The Brading Roman Villa has reopened, thanks to donations from readers of the Times, whence this article also comes:

ONE of the most important Roman antiquities in Western Europe, at Brading on the Isle of Wight, was reopened by the Duke of Edinburgh yesterday after a £3.1 million mission to prevent its decay.

Discovered in the 1880s, the spectacular 3rd-century mosaic floors of an opulent villa, which remain in near-pristine condition, were threatened when their protective building was found to be unsafe.

Readers of The Times played a key role in saving the mosaics, contributing more than £100,000 after an article in 2003 reported that Brading Roman Villa was on the World Monuments Fund’s list of most endangered sites and English Heritage’s register of buildings at risk.

Engineers reported that the protective building, which was damaged by flood water during a freak storm in 1990s, was unlikely to last more than another two years. The charitable trust that owns the villa hoped for lottery funding to build a new structure, but needed to raise matching funds before they could apply. This was a daunting task on an island with a population of 134,000 and one of the highest unemployment rates in the South of England.

Kenneth Hicks, the managing trustee of the villa, said yesterday that The Times had raised awareness of Brading’s plight. “People as far afield as America and Canada responded as a result of reading The Times,” he said. “As a result, the new building was a rare lottery project to have finished on time and within budget.”

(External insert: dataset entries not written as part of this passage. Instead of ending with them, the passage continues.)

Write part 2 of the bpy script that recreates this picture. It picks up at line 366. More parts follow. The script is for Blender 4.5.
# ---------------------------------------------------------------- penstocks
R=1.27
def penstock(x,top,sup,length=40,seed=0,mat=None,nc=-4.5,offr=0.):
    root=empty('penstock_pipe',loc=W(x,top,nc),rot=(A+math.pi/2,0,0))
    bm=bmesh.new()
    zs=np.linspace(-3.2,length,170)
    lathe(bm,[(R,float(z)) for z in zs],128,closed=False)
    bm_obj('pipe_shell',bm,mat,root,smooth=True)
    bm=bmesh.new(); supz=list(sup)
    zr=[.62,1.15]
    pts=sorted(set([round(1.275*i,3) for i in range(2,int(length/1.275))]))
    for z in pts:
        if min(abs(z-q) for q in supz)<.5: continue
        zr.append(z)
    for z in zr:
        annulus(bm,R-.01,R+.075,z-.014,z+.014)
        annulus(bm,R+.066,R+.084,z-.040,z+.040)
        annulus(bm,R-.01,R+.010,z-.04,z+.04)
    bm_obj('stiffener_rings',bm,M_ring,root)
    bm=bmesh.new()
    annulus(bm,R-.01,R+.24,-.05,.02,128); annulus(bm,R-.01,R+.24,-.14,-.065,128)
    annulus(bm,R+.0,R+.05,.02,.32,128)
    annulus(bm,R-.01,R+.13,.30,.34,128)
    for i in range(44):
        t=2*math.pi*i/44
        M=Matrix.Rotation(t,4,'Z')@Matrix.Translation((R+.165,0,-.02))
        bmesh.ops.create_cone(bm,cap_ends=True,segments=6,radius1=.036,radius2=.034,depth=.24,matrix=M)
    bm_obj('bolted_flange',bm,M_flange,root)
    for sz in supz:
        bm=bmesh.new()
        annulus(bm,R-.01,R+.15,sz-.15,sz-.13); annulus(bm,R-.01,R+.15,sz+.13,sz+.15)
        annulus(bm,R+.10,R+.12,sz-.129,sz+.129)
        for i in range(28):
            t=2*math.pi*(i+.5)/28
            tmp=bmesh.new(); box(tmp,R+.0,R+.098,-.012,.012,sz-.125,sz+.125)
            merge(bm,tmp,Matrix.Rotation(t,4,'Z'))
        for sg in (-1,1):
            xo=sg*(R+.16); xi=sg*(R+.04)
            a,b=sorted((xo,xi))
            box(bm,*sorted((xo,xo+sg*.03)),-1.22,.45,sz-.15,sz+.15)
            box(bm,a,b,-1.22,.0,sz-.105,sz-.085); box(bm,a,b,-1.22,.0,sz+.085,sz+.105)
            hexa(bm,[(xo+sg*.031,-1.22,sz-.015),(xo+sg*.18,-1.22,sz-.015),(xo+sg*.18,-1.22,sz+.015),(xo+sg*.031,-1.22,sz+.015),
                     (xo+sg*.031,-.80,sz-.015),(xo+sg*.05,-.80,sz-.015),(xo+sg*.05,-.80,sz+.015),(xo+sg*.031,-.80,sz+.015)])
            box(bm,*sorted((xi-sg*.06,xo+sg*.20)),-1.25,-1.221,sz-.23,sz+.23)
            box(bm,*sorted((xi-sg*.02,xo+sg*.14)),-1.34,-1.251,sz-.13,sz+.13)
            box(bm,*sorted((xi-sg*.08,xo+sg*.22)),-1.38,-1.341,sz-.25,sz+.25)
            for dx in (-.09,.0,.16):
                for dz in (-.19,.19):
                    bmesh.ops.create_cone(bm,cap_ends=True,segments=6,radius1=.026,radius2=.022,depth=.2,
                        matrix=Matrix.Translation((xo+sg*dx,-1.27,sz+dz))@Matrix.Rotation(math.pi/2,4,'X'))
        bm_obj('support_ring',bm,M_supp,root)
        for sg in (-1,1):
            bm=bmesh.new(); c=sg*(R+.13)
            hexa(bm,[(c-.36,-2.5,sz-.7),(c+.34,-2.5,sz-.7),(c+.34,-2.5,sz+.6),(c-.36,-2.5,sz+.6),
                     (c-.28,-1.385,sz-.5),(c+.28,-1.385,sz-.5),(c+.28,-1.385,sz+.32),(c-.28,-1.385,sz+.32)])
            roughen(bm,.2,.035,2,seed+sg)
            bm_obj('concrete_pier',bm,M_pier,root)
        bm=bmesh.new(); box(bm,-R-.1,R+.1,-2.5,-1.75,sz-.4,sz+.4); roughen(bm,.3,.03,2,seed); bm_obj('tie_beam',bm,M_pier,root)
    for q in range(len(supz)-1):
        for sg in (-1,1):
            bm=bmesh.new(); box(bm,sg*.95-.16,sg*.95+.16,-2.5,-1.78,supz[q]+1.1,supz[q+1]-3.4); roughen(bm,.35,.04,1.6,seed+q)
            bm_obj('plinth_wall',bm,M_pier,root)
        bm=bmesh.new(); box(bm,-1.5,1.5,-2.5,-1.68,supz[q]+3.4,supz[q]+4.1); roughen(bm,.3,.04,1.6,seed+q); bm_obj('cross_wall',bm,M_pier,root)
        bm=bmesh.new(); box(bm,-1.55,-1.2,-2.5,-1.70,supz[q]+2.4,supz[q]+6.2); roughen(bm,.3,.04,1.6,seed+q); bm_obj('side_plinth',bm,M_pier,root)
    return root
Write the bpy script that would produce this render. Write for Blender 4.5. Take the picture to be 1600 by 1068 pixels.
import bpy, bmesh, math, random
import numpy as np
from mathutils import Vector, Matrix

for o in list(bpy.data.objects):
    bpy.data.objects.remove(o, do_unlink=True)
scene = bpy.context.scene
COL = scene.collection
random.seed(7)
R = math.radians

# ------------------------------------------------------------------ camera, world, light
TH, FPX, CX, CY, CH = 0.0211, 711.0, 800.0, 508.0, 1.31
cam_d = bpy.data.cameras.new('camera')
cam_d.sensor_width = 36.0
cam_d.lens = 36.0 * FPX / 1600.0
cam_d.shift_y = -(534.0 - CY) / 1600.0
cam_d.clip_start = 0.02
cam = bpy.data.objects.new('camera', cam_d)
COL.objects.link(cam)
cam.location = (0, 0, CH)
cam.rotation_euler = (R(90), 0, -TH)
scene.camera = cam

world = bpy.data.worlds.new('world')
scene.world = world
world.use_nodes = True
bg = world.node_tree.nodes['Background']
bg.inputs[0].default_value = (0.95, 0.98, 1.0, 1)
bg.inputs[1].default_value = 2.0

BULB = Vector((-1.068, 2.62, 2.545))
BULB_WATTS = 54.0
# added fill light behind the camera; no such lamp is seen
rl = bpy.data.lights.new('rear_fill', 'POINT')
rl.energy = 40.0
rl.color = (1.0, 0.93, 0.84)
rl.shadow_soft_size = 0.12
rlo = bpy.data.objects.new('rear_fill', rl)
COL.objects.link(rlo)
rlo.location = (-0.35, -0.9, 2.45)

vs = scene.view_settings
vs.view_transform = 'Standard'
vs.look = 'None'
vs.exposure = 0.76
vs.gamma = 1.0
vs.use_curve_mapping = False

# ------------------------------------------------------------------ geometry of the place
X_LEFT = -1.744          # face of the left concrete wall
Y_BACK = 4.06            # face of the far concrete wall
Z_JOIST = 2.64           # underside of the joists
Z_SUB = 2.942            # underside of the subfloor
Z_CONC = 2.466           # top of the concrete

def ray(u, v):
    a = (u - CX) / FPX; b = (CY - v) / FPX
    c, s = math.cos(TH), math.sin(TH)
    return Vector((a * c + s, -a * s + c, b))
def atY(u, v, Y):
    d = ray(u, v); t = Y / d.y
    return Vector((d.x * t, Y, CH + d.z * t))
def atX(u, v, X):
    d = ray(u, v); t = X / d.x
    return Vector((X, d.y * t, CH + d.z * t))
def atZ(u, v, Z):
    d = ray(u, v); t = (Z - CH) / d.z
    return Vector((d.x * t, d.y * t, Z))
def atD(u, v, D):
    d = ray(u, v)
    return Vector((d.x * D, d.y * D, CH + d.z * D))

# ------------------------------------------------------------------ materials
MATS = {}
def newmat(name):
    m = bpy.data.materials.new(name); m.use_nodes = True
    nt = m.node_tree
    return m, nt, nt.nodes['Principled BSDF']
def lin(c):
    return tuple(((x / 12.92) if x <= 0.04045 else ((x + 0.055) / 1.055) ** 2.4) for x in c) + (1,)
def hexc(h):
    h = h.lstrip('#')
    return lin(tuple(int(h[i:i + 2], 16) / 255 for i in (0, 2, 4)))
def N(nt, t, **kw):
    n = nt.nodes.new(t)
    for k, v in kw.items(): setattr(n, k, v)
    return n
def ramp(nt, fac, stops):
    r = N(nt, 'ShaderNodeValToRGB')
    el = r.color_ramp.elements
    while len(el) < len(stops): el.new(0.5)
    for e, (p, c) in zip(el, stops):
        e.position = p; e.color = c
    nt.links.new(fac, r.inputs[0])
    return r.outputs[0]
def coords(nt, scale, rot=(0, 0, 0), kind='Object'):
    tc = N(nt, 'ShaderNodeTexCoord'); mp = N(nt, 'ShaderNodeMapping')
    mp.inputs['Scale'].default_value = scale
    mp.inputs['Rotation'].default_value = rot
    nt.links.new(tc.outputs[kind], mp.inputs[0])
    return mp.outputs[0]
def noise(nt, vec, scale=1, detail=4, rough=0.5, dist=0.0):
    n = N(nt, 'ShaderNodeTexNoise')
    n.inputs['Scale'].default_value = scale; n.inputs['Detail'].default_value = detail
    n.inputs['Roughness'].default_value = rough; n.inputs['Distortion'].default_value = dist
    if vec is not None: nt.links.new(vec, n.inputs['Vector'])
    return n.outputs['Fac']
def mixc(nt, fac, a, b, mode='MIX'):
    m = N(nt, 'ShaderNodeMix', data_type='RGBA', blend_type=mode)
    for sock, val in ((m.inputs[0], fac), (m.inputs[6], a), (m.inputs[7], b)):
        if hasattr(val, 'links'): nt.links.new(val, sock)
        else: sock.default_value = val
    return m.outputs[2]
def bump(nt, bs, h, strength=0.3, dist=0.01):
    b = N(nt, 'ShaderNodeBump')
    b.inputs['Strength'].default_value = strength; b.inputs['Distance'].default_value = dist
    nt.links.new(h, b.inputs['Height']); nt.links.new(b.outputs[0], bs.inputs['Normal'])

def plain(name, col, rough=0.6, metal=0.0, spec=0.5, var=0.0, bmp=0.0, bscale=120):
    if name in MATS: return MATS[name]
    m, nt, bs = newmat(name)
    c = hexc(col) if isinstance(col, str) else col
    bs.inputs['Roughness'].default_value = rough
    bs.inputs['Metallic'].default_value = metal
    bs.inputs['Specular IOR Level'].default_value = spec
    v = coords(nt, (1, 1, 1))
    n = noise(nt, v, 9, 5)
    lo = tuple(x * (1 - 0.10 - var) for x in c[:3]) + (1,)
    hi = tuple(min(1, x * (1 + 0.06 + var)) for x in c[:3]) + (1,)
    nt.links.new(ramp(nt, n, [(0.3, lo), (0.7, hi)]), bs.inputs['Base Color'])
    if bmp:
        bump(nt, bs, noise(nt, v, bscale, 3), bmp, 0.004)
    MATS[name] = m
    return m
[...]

The villa is one of the few domestic Roman buildings in Britain where mosaic floors can be seen in situ. They depict classical scenes unparalleled in the Romano-British world, including peacocks, signifying eternal life, and Tritons, or sea beasts, carrying reclining nymphs. The villa’s luxury suggests that it was owned by the wealthiest of Roman Britons. Such is the extraordinary quality of the mosaics, and the rare materials used, that they have been likened to an art gallery in stone. Research at the villa has detected evidence of burning, suggesting that the villa was damaged by fire in about AD290. One theory is that the villa’s owner was Allectus, who in AD293 murdered his predecessor Carausius, a Roman army commander who had proclaimed himself emperor of Britain. Allectus reigned for only three years before he himself was killed.

A Victorian unearthed the site, which had been preserved under soil and leaf mould, after being shown antiquities that had been found in the area by children. The mosaics were thought to date from the 4th century AD, but new research has put them at 100 years earlier.

Kevin Trott, the villa’s archaeologist, said: “There are very few Roman villas of the 3rd century with mosaics in Britain; this is causing quite a stir.”

Further excavations are planned if funds can be raised. The discovery of painted plaster suggests that another building as important may be unearthed.

When the Duke formally opened the new building — an award-winning, single-storey, grass-roofed design by the architects Rainey Petrie Johns — he returned five Roman clay-fired flue tiles of the 3rd century. They had been given to Princess Beatrice, a daughter of Queen Victoria, in 1915 when she was governor of the Isle of Wight.